[WRITTEN PROBLEM] Print the records below from the first line through the line containing "LOCAL = set()", both included, word for word.

[RECORDS FOR THE EXERCISE]
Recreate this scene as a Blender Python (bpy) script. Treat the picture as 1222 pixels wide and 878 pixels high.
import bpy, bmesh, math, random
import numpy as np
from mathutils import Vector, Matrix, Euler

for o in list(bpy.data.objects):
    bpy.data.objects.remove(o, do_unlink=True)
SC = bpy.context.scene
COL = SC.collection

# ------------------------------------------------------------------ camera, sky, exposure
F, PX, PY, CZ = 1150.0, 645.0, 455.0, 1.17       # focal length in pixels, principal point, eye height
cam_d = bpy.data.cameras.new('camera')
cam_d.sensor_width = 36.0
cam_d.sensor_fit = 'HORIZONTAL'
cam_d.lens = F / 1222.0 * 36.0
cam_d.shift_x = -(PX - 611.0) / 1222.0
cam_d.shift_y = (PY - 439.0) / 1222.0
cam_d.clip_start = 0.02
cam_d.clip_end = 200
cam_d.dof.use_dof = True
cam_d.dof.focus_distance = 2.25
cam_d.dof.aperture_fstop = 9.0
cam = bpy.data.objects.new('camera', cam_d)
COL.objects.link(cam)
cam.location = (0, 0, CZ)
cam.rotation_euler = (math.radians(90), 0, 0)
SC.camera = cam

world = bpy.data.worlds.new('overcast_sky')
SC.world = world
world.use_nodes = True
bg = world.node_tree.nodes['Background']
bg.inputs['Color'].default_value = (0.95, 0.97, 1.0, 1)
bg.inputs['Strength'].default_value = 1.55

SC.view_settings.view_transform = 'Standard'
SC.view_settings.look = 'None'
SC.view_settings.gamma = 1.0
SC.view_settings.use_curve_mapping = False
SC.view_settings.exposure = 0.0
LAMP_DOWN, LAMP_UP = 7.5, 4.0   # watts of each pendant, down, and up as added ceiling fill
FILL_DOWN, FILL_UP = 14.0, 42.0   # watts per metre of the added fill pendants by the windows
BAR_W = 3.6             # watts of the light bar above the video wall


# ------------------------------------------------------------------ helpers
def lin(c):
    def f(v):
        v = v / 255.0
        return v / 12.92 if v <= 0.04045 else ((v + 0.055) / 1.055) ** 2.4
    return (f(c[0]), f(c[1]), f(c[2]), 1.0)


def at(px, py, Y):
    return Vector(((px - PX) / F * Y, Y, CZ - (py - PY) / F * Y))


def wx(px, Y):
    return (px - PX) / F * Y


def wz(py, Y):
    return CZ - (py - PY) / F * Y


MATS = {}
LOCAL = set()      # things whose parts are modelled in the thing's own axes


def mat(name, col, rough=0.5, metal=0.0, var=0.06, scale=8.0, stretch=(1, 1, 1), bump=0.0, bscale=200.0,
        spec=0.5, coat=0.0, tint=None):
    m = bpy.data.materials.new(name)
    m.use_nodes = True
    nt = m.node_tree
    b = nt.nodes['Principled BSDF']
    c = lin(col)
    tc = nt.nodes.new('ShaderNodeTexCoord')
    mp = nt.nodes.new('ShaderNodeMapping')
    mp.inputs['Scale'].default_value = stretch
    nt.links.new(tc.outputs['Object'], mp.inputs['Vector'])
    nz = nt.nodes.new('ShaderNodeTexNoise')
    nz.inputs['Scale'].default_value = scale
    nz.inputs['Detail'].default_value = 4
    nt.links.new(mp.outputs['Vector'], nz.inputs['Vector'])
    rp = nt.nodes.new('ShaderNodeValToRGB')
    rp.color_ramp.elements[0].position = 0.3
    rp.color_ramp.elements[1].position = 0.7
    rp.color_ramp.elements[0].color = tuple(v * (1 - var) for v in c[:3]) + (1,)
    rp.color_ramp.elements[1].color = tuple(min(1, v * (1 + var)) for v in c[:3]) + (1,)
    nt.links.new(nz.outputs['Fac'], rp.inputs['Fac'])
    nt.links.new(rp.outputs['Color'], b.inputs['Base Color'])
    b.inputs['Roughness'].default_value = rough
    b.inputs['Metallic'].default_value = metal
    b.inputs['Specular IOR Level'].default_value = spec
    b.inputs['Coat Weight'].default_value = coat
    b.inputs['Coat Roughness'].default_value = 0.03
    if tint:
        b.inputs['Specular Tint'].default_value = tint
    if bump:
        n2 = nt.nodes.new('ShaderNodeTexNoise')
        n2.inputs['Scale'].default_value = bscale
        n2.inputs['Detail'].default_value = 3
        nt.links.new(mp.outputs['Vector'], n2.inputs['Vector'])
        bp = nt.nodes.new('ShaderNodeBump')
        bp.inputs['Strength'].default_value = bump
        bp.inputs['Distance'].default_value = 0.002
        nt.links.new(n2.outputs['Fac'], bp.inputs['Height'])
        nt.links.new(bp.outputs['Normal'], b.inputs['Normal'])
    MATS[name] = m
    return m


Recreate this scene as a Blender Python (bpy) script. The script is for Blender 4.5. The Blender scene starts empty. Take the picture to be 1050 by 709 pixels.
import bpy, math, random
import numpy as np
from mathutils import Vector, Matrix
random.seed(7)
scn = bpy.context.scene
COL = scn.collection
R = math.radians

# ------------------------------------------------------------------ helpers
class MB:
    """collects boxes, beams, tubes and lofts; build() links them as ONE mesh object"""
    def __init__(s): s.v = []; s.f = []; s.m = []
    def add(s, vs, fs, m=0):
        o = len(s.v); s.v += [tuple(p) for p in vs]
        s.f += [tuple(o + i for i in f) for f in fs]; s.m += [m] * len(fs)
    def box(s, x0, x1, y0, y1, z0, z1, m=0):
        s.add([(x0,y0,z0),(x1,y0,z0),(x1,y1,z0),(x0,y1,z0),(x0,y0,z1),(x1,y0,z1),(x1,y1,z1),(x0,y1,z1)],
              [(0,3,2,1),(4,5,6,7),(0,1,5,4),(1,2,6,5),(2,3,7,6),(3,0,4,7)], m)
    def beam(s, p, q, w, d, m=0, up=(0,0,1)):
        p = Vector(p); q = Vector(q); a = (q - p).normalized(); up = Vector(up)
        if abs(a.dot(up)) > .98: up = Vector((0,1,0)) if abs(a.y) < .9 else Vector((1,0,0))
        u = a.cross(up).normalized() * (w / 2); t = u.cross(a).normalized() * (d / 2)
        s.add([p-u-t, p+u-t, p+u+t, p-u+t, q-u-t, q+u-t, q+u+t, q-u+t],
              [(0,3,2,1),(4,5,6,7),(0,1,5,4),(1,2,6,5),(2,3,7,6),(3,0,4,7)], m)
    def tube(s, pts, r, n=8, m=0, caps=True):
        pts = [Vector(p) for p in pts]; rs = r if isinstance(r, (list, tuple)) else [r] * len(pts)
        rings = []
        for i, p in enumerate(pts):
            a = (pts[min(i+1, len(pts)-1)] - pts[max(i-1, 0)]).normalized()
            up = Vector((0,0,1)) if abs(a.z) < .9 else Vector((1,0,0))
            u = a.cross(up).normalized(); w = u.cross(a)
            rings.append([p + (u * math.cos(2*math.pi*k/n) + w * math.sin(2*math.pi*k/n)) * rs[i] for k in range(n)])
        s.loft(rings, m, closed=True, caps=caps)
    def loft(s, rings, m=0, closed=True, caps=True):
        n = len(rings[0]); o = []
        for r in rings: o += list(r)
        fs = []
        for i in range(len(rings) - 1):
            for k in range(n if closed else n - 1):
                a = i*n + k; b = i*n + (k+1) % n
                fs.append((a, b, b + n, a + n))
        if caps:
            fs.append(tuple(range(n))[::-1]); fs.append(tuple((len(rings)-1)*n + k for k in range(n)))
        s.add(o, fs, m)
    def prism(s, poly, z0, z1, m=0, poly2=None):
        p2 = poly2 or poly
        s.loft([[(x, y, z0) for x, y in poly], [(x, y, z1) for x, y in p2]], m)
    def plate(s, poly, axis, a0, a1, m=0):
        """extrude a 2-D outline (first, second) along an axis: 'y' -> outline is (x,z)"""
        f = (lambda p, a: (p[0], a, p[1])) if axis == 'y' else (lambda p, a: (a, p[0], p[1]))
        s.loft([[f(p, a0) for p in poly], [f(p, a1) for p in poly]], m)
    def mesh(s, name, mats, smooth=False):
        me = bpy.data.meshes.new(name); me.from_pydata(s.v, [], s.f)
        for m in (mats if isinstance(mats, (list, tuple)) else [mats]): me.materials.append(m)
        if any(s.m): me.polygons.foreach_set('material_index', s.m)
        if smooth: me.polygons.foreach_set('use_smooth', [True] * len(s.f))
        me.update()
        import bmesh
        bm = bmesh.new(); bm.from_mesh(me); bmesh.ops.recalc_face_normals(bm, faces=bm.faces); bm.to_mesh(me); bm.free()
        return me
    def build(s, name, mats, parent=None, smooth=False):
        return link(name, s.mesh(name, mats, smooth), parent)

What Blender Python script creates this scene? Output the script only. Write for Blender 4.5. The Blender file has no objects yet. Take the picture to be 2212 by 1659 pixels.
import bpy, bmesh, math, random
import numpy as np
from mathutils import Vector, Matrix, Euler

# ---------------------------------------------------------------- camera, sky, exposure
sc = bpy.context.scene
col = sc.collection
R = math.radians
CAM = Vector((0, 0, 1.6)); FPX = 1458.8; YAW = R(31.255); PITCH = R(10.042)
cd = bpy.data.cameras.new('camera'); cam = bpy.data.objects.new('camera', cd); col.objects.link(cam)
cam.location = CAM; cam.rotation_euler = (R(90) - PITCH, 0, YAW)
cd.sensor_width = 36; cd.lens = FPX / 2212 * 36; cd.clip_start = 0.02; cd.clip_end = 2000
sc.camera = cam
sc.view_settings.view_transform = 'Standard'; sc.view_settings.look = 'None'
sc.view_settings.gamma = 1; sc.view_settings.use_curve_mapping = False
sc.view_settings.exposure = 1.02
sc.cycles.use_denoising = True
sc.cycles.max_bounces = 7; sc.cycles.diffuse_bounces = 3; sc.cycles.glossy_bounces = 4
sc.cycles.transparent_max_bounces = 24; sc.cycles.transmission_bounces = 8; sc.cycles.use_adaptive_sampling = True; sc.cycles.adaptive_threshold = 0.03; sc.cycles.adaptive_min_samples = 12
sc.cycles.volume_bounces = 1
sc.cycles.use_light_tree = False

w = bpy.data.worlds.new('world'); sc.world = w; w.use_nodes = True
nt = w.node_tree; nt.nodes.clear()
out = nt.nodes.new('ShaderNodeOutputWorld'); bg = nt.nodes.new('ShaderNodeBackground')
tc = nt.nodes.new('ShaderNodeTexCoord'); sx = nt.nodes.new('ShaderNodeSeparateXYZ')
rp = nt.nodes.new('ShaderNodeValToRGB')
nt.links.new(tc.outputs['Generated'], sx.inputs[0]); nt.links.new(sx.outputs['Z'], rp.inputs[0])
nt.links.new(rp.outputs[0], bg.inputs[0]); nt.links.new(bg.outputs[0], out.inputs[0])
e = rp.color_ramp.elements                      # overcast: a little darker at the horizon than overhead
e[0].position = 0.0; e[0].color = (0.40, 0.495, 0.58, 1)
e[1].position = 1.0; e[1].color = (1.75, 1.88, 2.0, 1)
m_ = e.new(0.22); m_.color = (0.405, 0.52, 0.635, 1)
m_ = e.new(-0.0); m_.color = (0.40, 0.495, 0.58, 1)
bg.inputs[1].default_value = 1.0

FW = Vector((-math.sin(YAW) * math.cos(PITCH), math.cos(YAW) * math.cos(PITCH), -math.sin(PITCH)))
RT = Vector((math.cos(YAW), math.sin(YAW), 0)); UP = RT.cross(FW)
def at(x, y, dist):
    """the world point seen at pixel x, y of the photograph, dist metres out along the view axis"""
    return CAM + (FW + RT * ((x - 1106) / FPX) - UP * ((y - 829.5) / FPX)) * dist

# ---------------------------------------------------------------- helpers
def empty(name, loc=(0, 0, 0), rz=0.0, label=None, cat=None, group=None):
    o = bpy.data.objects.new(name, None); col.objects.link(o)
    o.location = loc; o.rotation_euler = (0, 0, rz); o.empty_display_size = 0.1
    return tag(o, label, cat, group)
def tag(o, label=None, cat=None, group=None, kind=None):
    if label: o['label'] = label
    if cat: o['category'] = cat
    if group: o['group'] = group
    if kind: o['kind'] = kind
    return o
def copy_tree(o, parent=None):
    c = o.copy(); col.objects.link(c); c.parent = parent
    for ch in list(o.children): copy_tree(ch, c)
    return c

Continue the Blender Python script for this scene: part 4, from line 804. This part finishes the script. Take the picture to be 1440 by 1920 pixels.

[REPLY TO THE TASK]
Recreate this scene as a Blender Python (bpy) script. Treat the picture as 1222 pixels wide and 878 pixels high.
import bpy, bmesh, math, random
import numpy as np
from mathutils import Vector, Matrix, Euler

for o in list(bpy.data.objects):
    bpy.data.objects.remove(o, do_unlink=True)
SC = bpy.context.scene
COL = SC.collection

# ------------------------------------------------------------------ camera, sky, exposure
F, PX, PY, CZ = 1150.0, 645.0, 455.0, 1.17       # focal length in pixels, principal point, eye height
cam_d = bpy.data.cameras.new('camera')
cam_d.sensor_width = 36.0
cam_d.sensor_fit = 'HORIZONTAL'
cam_d.lens = F / 1222.0 * 36.0
cam_d.shift_x = -(PX - 611.0) / 1222.0
cam_d.shift_y = (PY - 439.0) / 1222.0
cam_d.clip_start = 0.02
cam_d.clip_end = 200
cam_d.dof.use_dof = True
cam_d.dof.focus_distance = 2.25
cam_d.dof.aperture_fstop = 9.0
cam = bpy.data.objects.new('camera', cam_d)
COL.objects.link(cam)
cam.location = (0, 0, CZ)
cam.rotation_euler = (math.radians(90), 0, 0)
SC.camera = cam

world = bpy.data.worlds.new('overcast_sky')
SC.world = world
world.use_nodes = True
bg = world.node_tree.nodes['Background']
bg.inputs['Color'].default_value = (0.95, 0.97, 1.0, 1)
bg.inputs['Strength'].default_value = 1.55

SC.view_settings.view_transform = 'Standard'
SC.view_settings.look = 'None'
SC.view_settings.gamma = 1.0
SC.view_settings.use_curve_mapping = False
SC.view_settings.exposure = 0.0
LAMP_DOWN, LAMP_UP = 7.5, 4.0   # watts of each pendant, down, and up as added ceiling fill
FILL_DOWN, FILL_UP = 14.0, 42.0   # watts per metre of the added fill pendants by the windows
BAR_W = 3.6             # watts of the light bar above the video wall


# ------------------------------------------------------------------ helpers
def lin(c):
    def f(v):
        v = v / 255.0
        return v / 12.92 if v <= 0.04045 else ((v + 0.055) / 1.055) ** 2.4
    return (f(c[0]), f(c[1]), f(c[2]), 1.0)


def at(px, py, Y):
    return Vector(((px - PX) / F * Y, Y, CZ - (py - PY) / F * Y))


def wx(px, Y):
    return (px - PX) / F * Y


def wz(py, Y):
    return CZ - (py - PY) / F * Y


MATS = {}
LOCAL = set()      # things whose parts are modelled in the thing's own axes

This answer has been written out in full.